• [Goal of the exercise] Exactly as written, write out the lines below from the first to the one containing "ZOOM = None", inclusive. Pictures do not belong in the copy.

• [Supplied entries]
==============================

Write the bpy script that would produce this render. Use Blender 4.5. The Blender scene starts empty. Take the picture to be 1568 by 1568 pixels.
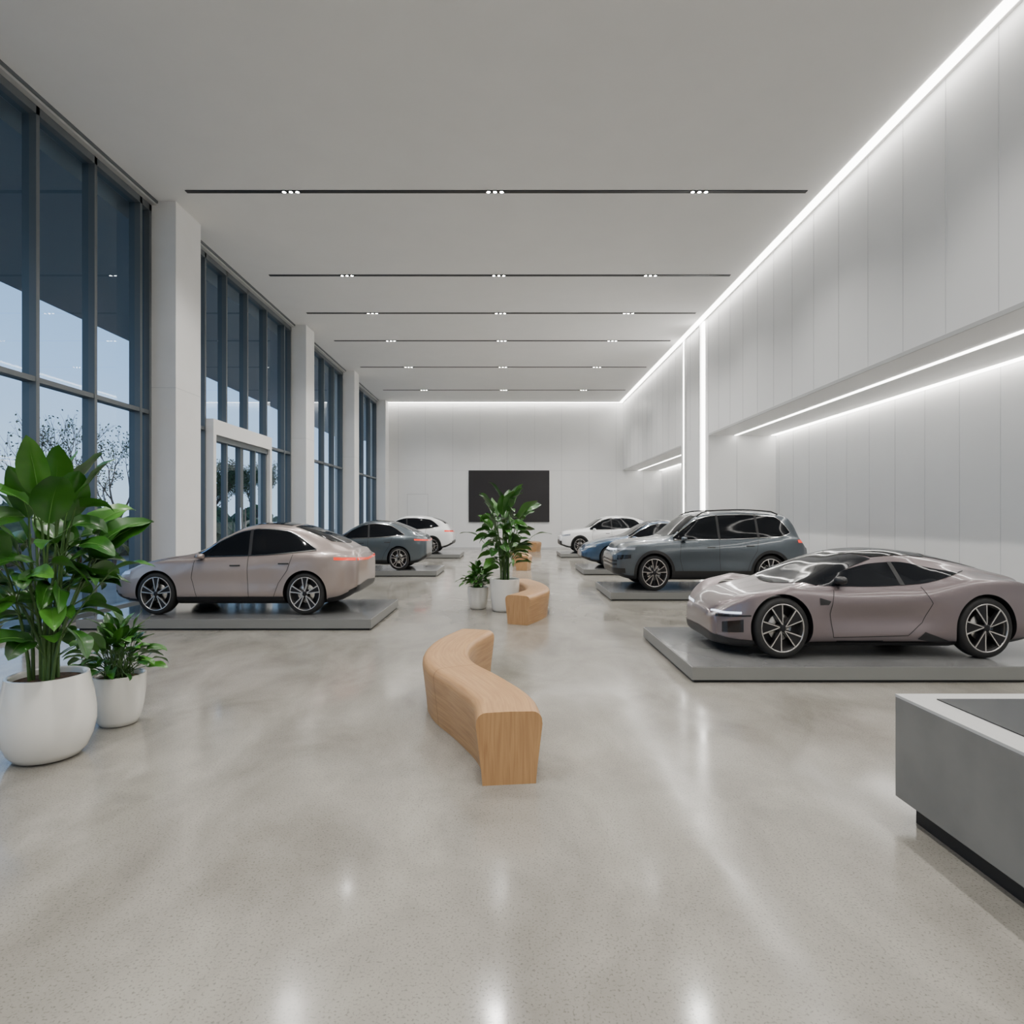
import bpy, math, random, copy
import numpy as np
import bmesh
from mathutils import Vector, Matrix
from mathutils.bvhtree import BVHTree
random.seed(7)
SC = bpy.context.scene
COL = SC.collection
ZOOM = None

# ------------------------------------------------------------------ materials
def mat(name, color=(0.5,0.5,0.5), rough=0.5, metal=0.0, coat=0.0, emis=None, estr=0.0, spec=0.5):
    m = bpy.data.materials.new(name); m.use_nodes = True
    b = m.node_tree.nodes['Principled BSDF']
    b.inputs['Base Color'].default_value = (*color, 1)
    b.inputs['Roughness'].default_value = rough
    b.inputs['Metallic'].default_value = metal
    b.inputs['Coat Weight'].default_value = coat
    b.inputs['Coat Roughness'].default_value = 0.04
    b.inputs['Specular IOR Level'].default_value = spec
    if emis:
        b.inputs['Emission Color'].default_value = (*emis, 1)
        b.inputs['Emission Strength'].default_value = estr
    return m

def add_noise_color(m, c1, c2, scale=5, detail=4, lo=0.35, hi=0.65, coord='Object', stretch=(1,1,1), bump=0.0, dist=0.0):
    nt = m.node_tree; N = nt.nodes; Lk = nt.links
    b = N['Principled BSDF']
    tc = N.new('ShaderNodeTexCoord'); mp = N.new('ShaderNodeMapping')
    mp.inputs['Scale'].default_value = stretch
    nz = N.new('ShaderNodeTexNoise'); nz.inputs['Scale'].default_value = scale
    nz.inputs['Detail'].default_value = detail; nz.inputs['Distortion'].default_value = dist
    rp = N.new('ShaderNodeValToRGB')
    rp.color_ramp.elements[0].position = lo; rp.color_ramp.elements[0].color = (*c1, 1)
    rp.color_ramp.elements[1].position = hi; rp.color_ramp.elements[1].color = (*c2, 1)
    Lk.new(tc.outputs[coord], mp.inputs[0]); Lk.new(mp.outputs[0], nz.inputs['Vector'])
    Lk.new(nz.outputs['Fac'], rp.inputs[0]); Lk.new(rp.outputs[0], b.inputs['Base Color'])
    if bump:
        bp = N.new('ShaderNodeBump'); bp.inputs['Strength'].default_value = bump; bp.inputs['Distance'].default_value = 0.01
        Lk.new(nz.outputs['Fac'], bp.inputs['Height']); Lk.new(bp.outputs[0], b.inputs['Normal'])
    return rp

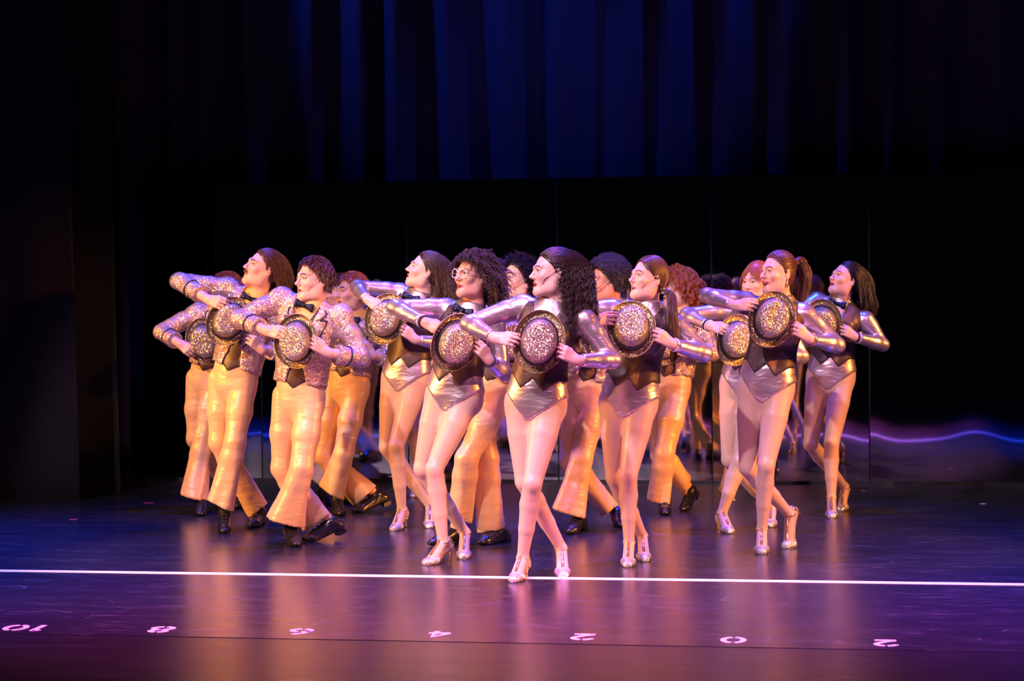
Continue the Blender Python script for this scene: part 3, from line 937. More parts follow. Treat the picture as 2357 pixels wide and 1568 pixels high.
def make_hair(root, style, color, hc, R, sc, seed, body=None):
    """hc head centre, R head rotation (local->person), sc head scale. Cap mesh + strands"""
    rr = np.random.RandomState(seed)
    m = M['hair_' + color]
    cen = hc + R @ (np.array([0, 0.018, 0.045]) * sc)
    infl = {'afro': 0.030, 'curlybob': 0.010, 'shortmen': 0.012, 'messy': 0.014}.get(style, 0.0045)
    rad = np.array([0.074, 0.094, 0.088]) * sc
    p = [ell((0, 0.018, 0.045), (0.074, 0.094, 0.088)), ell((0, 0.035, -0.01), (0.066, 0.070, 0.075), k=0.03)]
    f = Field(p, 0.0045, infl)
    P = f.P()
    if style in ('shortmen', 'messy', 'afro', 'back'):
        g = -(0.80 * P[1] + 0.62 * P[2] + 0.006) + 0 * P[0]
        g = np.maximum(g, -(P[2] + 0.055) + 0 * P[0] + 0 * P[1])
    elif style == 'bangs':
        g = -(0.80 * P[1] + 0.60 * P[2] + 0.020) + 0 * P[0]
    else:
        g = -(0.82 * P[1] + 0.60 * P[2] + 0.004) + 0 * P[0]
        g = np.maximum(g, -(P[2] + 0.07) + 0 * P[0] + 0 * P[1])
    f.keep(g)
    if style in ('afro', 'curlybob'):
        f.noise(160, 0.0022, seed, n=9)
    V, Q = f.mesh()
    hm = link('hair', arr_mesh('hair', (V * sc) @ R.T + hc, Q, m), root)
    # strand roots on the scalp ellipsoid, in head space
    Nn = {'afro': 3600, 'curlybob': 3600, 'curlylong': 3200, 'wavy': 2400, 'shortmen': 3000, 'messy': 2200, 'back': 2600}.get(style, 2600)
    d = rr.normal(size=(Nn * 4, 3)); d /= np.linalg.norm(d, axis=1)[:, None]
    er = np.array([0.074, 0.094, 0.088]) + infl * 0.7
    q = d * er + np.array([0, 0.018, 0.045])
    front = 0.82 * q[:, 1] + 0.60 * q[:, 2]
    ok = (front > {'bangs': -0.012, 'afro': -0.002}.get(style, 0.0)) & (q[:, 2] > -0.035)
    ear = (np.abs(q[:, 0]) > 0.055) & (q[:, 2] < 0.01) & (q[:, 1] < 0.03)
    ok &= ~ear
    q, d = q[ok][:Nn], d[ok][:Nn]
    Nn = len(q)
    nr = d / er; nr /= np.linalg.norm(nr, axis=1)[:, None]
    qw = (q * sc) @ R.T + hc; nw = nr @ R.T
    back = R @ np.array([0, 1, 0]); hup = R @ np.array([0, 0, 1]); side = R @ np.array([1, 0, 0])
    g_ = np.array([0, 0, -1.0])
    def march(K, ds, targ, stiff, init, outw=0.0, rad_in=0.004, noise=0.0, seedv=0):
        Pp = np.zeros((Nn, K, 3)); Pp[:, 0] = qw
        init = np.broadcast_to(init, (Nn, 3))
        D = init / (np.linalg.norm(init, axis=1)[:, None] + 1e-9)
        jit = rr.normal(size=(Nn, 3)) * noise
        for k in range(1, K):
            t = targ(Pp[:, k - 1], k / K)
            t = np.broadcast_to(t, (Nn, 3)); t = t / (np.linalg.norm(t, axis=1)[:, None] + 1e-9) + jit
            D = D * (1 - stiff) + t * stiff
            D /= np.linalg.norm(D, axis=1)[:, None] + 1e-9
            nx = Pp[:, k - 1] + D * (ds if np.isscalar(ds) else ds[:, None])
            nx = push_out(nx, cen, R, rad + infl * 0.6 + rad_in + outw)
            nx = push_out(nx, hc + R @ (np.array([0, 0.01, -0.03]) * sc), R, np.array([0.071, 0.07, 0.085]) * sc)
            if body is not None:
                for bc, br in body:
                    v = nx - bc; L_ = np.linalg.norm(v, axis=1, keepdims=True)
                    nx = np.where(L_ < br, bc + v / np.maximum(L_, 1e-4) * br, nx)
            D = nx - Pp[:, k - 1]; D /= np.linalg.norm(D, axis=1)[:, None] + 1e-9
            Pp[:, k] = nx
        return Pp
    def clumpify(Pp, n, spread, t0=0.15):
        K = Pp.shape[1]
        gi = rr.choice(len(Pp), n, replace=False)
        G = Pp[gi]
        dd = ((Pp[:, None, 0] - G[None, :, 0]) ** 2).sum(-1)
        who = dd.argmin(1)
        ramp = np.clip((np.linspace(0, 1, K) - t0) / 0.35, 0, 1)[None, :, None]
        off = rr.normal(size=(len(Pp), 1, 3)) * spread
        return Pp * (1 - ramp) + (G[who] + off) * ramp, who
    def curl(Pp, amp, turns, who=None, t0=0.0):
        K = Pp.shape[1]
        T = np.gradient(Pp, axis=1); T /= np.linalg.norm(T, axis=2)[..., None] + 1e-9
        a = np.cross(T, np.array([0.3, 0.5, 0.8])); a /= np.linalg.norm(a, axis=2)[..., None] + 1e-9
        b = np.cross(T, a)
        ph = rr.uniform(0, 6.28, (len(Pp), 1)); tn = turns * rr.uniform(0.7, 1.3, (len(Pp), 1))
        if who is not None:
            ph = ph[who] + rr.uniform(-0.5, 0.5, (len(Pp), 1)); tn = tn[who]
        th = ph + 2 * math.pi * tn * np.linspace(0, 1, K)[None]
        am = amp * np.clip((np.linspace(0, 1, K) - t0) * 4, 0, 1)[None]
        return Pp + (np.cos(th) * am)[..., None] * a + (np.sin(th) * am)[..., None] * b
    r0 = 0.0011
    if style == 'afro':
        ln_ = rr.uniform(0.015, 0.042, Nn)
        Pp = march(12, ln_ / 12, lambda p, t: nw * 1.0 + 0 * p, 0.5, nw, noise=0.25)
        Pp = curl(Pp, 0.006, 2.5)
    elif style == 'curlybob':
        ln_ = np.clip(0.066 + (0.06 - q[:, 2]) * 0.60, 0.036, 0.14) * rr.uniform(0.7, 1.1, Nn)
        Pp = march(22, ln_ / 11, lambda p, t: nw * (1.1 - 0.9 * t) + g_ * (0.3 + 1.2 * t) + back * 0.25, 0.35, nw + back * 0.2, noise=0.25)
        Pp, wh = clumpify(Pp, 1100, 0.003, 0.1)
        Pp = curl(Pp, 0.0050, 7.0, wh); r0 = 0.0012
    elif style == 'curlylong':
        # swept back off the forehead then a mass of ringlets down the back and shoulder
        ln_ = rr.uniform(0.32, 0.50, Nn)
        def tg(p, t):
            return (back * 1.0 + hup * 0.05) * max(0, 0.28 - t) * 7 + g_ * (0.15 + t * 2.2) + nw * (0.0 if t < 0.25 else 0.07) + np.array([-0.06, -0.12, -0.3]) * (t > 0.25)
        Pp = march(34, ln_ / 34, tg, 0.40, back + hup * 0.1, noise=0.05)
        Pp, wh = clumpify(Pp, 420, 0.0045, 0.25)
        Pp = curl(Pp, 0.0070, 9, wh, 0.2); r0 = 0.0012
    elif style == 'wavy':
        ln_ = rr.uniform(0.11, 0.17, Nn)
        Pp = march(22, ln_ / 22, lambda p, t: g_ * (0.8 + t * 2) + back * 0.15 + nw * 0.30, 0.25, nw * 0.6 + back * 0.3, noise=0.12)
        Pp, wh = clumpify(Pp, 160, 0.004, 0.2)
        Pp = curl(Pp, 0.009, 2.5, wh); r0 = 0.0013
    elif style in ('straight', 'chinlong'):
        L0 = 0.25 if style == 'straight' else 0.15
        ln_ = (L0 + (q[:, 2]) * 0.8) * rr.uniform(0.85, 1.05, Nn)
        def tg(p, t):
            return (back * 1.2 + nw * 0.1) * max(0, 0.3 - t) * 3 + g_ * (0.6 + t * 2) + back * 0.15
        Pp = march(20, ln_ / 20, tg, 0.30, back + np.sign(q[:, :1]) * side * 0.5 + hup * 0.2, noise=0.05)
        Pp, wh = clumpify(Pp, 240, 0.003, 0.4)
        Pp = curl(Pp, 0.003, 1.2, wh)
    elif style in ('pony', 'pigtails', 'bangs'):
        if style == 'pony':
            tie = hc + R @ (np.array([0.0, 0.118, 0.075]) * sc)
            ties = [tie]
            who = np.zeros(Nn, int)
        elif style == 'bangs':
            ties = [hc + R @ (np.array([0.0, 0.11, 0.02]) * sc)]
            who = np.zeros(Nn, int)
        else:
            ties = [hc + R @ (np.array([s * 0.070, 0.060, -0.045]) * sc) for s in (-1, 1)]
            who = (q[:, 0] > 0).astype(int)
        tt = np.array(ties)[who]
        Pp = march(13, 0.0125, lambda p, t: (tt - p), 0.5, np.cross(np.cross(nw, tt - qw), nw), noise=0.02)
        dd = np.linalg.norm(Pp - tt[:, None], axis=2)
        near = np.argmin(dd, 1)
        for i in range(Nn):
            Pp[i, near[i]:] = tt[i] + (Pp[i, near[i]] - tt[i]) * 0.5
        if style == 'bangs':
            fr = q[:, 1] < -0.035
            K = Pp.shape[1]
            t = np.linspace(0, 1, K)[None, :, None]
            fl_ = (q[fr] * sc) @ R.T + hc
            Pp[fr] = fl_[:, None] + (nw[fr][:, None] * 0.012 * np.sin(t * 3) + (g_[None] * 0.055 - R[:, 1] * 0.012)[:, None] * t
                                     + (np.sign(q[fr][:, :1]) * side * 0.03)[:, None] * t ** 2)
        strands('hair_strands', Pp, r0, m, hm)
        # the tails
        TN, K = (420, 22)
        cols = []
        for ti, tie in enumerate(ties):
            if style == 'bangs': continue
            if style == 'pony':
                c = [tie, tie + back * 0.05 + hup * 0.012, tie + back * 0.085 - np.array([0, 0, 0.05]), tie + back * 0.08 - np.array([0, 0, 0.13]), tie + back * 0.055 - np.array([0, 0, 0.22])]
                wd = [0.010, 0.026, 0.034, 0.034, 0.016]
            elif ti == 1:
                c = [tie, tie + back * 0.03 + np.array([0.02, -0.03, -0.03]), tie + np.array([0.045, -0.07, -0.13]), tie + np.array([0.055, -0.085, -0.26]), tie + np.array([0.045, -0.09, -0.40])]
                wd = [0.009, 0.022, 0.026, 0.024, 0.010]
            else:
                c = [tie, tie + np.array([-0.03, -0.02, -0.03]), tie + np.array([-0.06, -0.05, -0.05]), tie + np.array([-0.075, -0.10, -0.10]), tie + np.array([-0.07, -0.13, -0.2])]
                wd = [0.009, 0.022, 0.026, 0.022, 0.010]
            u = np.linspace(0, 4, K)
            cc = np.stack([np.interp(u, range(5), [x[i] for x in c]) for i in range(3)], 1)
            for _ in range(2): cc[1:-1] = (cc[:-2] + cc[1:-1] * 2 + cc[2:]) / 4
            ww = np.interp(u, range(5), wd)
            T = np.gradient(cc, axis=0); T /= np.linalg.norm(T, axis=1)[:, None]
            A_ = np.cross(T, [0.2, 0.9, 0.1]); A_ /= np.linalg.norm(A_, axis=1)[:, None]; B_ = np.cross(T, A_)
            an = rr.uniform(0, 6.28, TN); rd = np.sqrt(rr.uniform(0, 1, TN))
            Pt = cc[None] + (A_[None] * np.cos(an)[:, None, None] + B_[None] * np.sin(an)[:, None, None]) * (rd[:, None] * ww[None])[..., None]
            Pt = curl(Pt, 0.005, 2.0)
            cols.append(Pt)
            v, qd = tube([tie - back * 0.006, tie, tie + back * 0.008], [0.011, 0.013, 0.011], 10)
            link('hair_tie', arr_mesh('hair_tie', v, qd, M['gold'] if style == 'pigtails' else m), hm)
        if cols:
            strands('hair_tail', np.concatenate(cols), 0.0013, m, hm)
        return hm
    elif style == 'back':
        ln_ = rr.uniform(0.12, 0.165, Nn)
        Pp = march(16, ln_ / 16, lambda p, t: back * (0.9 - 0.9 * t) + g_ * (0.15 + t * 2.0), 0.30, back + hup * 0.4, noise=0.05)
    elif style == 'messy':
        ln_ = rr.uniform(0.05, 0.085, Nn)
        Pp = march(12, ln_ / 12, lambda p, t: nw * (0.5 - 0.5 * t) - back * (0.7 if True else 0) + g_ * 0.3 + side * 0.3, 0.3, nw + side * 0.4, noise=0.25)
        Pp = curl(Pp, 0.003, 1.2); r0 = 0.0014
    else:
        ln_ = rr.uniform(0.035, 0.065, Nn)
        top = np.clip((q[:, 2:3] - 0.05) / 0.08, 0, 1)
        Pp = march(10, ln_ / 10, lambda p, t: -back * top * 0.9 + side * 0.35 * top + g_ * (0.9 - 0.6 * top) + nw * 0.06, 0.30, nw * 0.25 + side * 0.3 * top - back * top * 0.4, noise=0.07)
        Pp, wh = clumpify(Pp, 260, 0.002, 0.3)
        Pp = curl(Pp, 0.002, 1.0, wh); r0 = 0.0012
    strands('hair_strands', Pp, r0, m, hm)
    return hm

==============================

• [Expected answer]
Write the bpy script that would produce this render. Use Blender 4.5. The Blender scene starts empty. Take the picture to be 1568 by 1568 pixels.
import bpy, math, random, copy
import numpy as np
import bmesh
from mathutils import Vector, Matrix
from mathutils.bvhtree import BVHTree
random.seed(7)
SC = bpy.context.scene
COL = SC.collection
ZOOM = None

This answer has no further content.